| TASK |
Output each line exactly as it appears, skipping any embedded picture.
◆ ◆ ◆ ◆ ◆
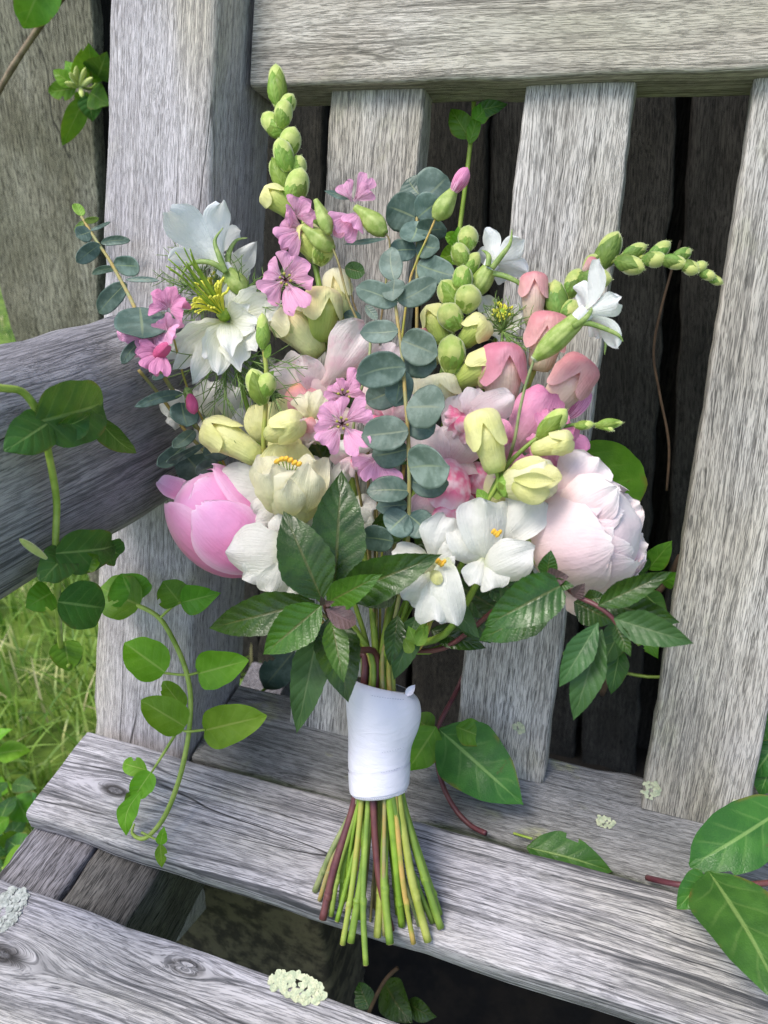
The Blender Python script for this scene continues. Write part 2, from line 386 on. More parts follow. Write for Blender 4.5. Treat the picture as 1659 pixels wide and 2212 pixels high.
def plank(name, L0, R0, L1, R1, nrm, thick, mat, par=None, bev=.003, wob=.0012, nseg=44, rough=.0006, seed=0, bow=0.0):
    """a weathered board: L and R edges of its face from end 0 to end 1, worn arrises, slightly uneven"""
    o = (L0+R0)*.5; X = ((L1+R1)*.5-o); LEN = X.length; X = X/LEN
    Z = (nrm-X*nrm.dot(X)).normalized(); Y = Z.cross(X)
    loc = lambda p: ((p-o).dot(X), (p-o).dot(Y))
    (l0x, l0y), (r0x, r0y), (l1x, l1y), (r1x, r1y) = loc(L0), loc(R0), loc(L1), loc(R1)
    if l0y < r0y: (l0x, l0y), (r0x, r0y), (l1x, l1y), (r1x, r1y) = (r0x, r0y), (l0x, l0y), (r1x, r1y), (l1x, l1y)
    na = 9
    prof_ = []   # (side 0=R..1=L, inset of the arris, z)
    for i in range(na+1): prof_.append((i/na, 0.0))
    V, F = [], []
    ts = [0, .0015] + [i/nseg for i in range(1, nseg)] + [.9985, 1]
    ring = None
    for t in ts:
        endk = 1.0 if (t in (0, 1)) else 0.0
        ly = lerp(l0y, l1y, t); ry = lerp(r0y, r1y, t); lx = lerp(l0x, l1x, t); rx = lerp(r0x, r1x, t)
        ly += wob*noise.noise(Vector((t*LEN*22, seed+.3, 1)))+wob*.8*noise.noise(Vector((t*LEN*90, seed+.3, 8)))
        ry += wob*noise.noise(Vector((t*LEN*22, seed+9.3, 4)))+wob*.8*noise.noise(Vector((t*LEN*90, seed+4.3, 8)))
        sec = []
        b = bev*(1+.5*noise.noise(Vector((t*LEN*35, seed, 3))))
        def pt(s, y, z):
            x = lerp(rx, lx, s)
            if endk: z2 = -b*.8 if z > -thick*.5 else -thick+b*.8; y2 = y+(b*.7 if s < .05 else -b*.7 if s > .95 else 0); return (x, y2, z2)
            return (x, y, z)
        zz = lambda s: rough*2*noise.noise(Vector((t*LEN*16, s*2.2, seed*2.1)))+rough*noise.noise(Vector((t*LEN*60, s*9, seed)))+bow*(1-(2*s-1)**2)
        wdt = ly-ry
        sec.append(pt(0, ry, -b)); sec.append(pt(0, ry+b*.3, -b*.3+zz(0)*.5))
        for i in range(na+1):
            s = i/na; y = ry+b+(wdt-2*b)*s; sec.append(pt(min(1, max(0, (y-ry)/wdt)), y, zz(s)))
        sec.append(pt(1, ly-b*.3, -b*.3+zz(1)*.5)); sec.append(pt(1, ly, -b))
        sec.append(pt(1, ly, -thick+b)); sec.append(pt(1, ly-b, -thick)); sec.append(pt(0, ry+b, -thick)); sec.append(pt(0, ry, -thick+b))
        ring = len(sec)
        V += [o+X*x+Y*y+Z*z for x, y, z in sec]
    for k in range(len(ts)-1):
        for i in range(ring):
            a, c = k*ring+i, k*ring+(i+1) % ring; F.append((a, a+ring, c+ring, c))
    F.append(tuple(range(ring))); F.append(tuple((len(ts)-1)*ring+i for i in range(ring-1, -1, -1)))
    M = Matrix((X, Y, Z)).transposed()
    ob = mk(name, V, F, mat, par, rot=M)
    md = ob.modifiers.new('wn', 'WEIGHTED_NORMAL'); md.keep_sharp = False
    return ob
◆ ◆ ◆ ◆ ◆
| OUTPUT FOR THIS TASK |
The Blender Python script for this scene continues. Write part 2, from line 386 on. More parts follow. Write for Blender 4.5. Treat the picture as 1659 pixels wide and 2212 pixels high.
def plank(name, L0, R0, L1, R1, nrm, thick, mat, par=None, bev=.003, wob=.0012, nseg=44, rough=.0006, seed=0, bow=0.0):
    """a weathered board: L and R edges of its face from end 0 to end 1, worn arrises, slightly uneven"""
    o = (L0+R0)*.5; X = ((L1+R1)*.5-o); LEN = X.length; X = X/LEN
    Z = (nrm-X*nrm.dot(X)).normalized(); Y = Z.cross(X)
    loc = lambda p: ((p-o).dot(X), (p-o).dot(Y))
    (l0x, l0y), (r0x, r0y), (l1x, l1y), (r1x, r1y) = loc(L0), loc(R0), loc(L1), loc(R1)
    if l0y < r0y: (l0x, l0y), (r0x, r0y), (l1x, l1y), (r1x, r1y) = (r0x, r0y), (l0x, l0y), (r1x, r1y), (l1x, l1y)
    na = 9
    prof_ = []   # (side 0=R..1=L, inset of the arris, z)
    for i in range(na+1): prof_.append((i/na, 0.0))
    V, F = [], []
    ts = [0, .0015] + [i/nseg for i in range(1, nseg)] + [.9985, 1]
    ring = None
    for t in ts:
        endk = 1.0 if (t in (0, 1)) else 0.0
        ly = lerp(l0y, l1y, t); ry = lerp(r0y, r1y, t); lx = lerp(l0x, l1x, t); rx = lerp(r0x, r1x, t)
        ly += wob*noise.noise(Vector((t*LEN*22, seed+.3, 1)))+wob*.8*noise.noise(Vector((t*LEN*90, seed+.3, 8)))
        ry += wob*noise.noise(Vector((t*LEN*22, seed+9.3, 4)))+wob*.8*noise.noise(Vector((t*LEN*90, seed+4.3, 8)))
        sec = []
        b = bev*(1+.5*noise.noise(Vector((t*LEN*35, seed, 3))))
        def pt(s, y, z):
            x = lerp(rx, lx, s)
            if endk: z2 = -b*.8 if z > -thick*.5 else -thick+b*.8; y2 = y+(b*.7 if s < .05 else -b*.7 if s > .95 else 0); return (x, y2, z2)
            return (x, y, z)
        zz = lambda s: rough*2*noise.noise(Vector((t*LEN*16, s*2.2, seed*2.1)))+rough*noise.noise(Vector((t*LEN*60, s*9, seed)))+bow*(1-(2*s-1)**2)
        wdt = ly-ry
        sec.append(pt(0, ry, -b)); sec.append(pt(0, ry+b*.3, -b*.3+zz(0)*.5))
        for i in range(na+1):
            s = i/na; y = ry+b+(wdt-2*b)*s; sec.append(pt(min(1, max(0, (y-ry)/wdt)), y, zz(s)))
        sec.append(pt(1, ly-b*.3, -b*.3+zz(1)*.5)); sec.append(pt(1, ly, -b))
        sec.append(pt(1, ly, -thick+b)); sec.append(pt(1, ly-b, -thick)); sec.append(pt(0, ry+b, -thick)); sec.append(pt(0, ry, -thick+b))
        ring = len(sec)
        V += [o+X*x+Y*y+Z*z for x, y, z in sec]
    for k in range(len(ts)-1):
        for i in range(ring):
            a, c = k*ring+i, k*ring+(i+1) % ring; F.append((a, a+ring, c+ring, c))
    F.append(tuple(range(ring))); F.append(tuple((len(ts)-1)*ring+i for i in range(ring-1, -1, -1)))
    M = Matrix((X, Y, Z)).transposed()
    ob = mk(name, V, F, mat, par, rot=M)
    md = ob.modifiers.new('wn', 'WEIGHTED_NORMAL'); md.keep_sharp = False
    return ob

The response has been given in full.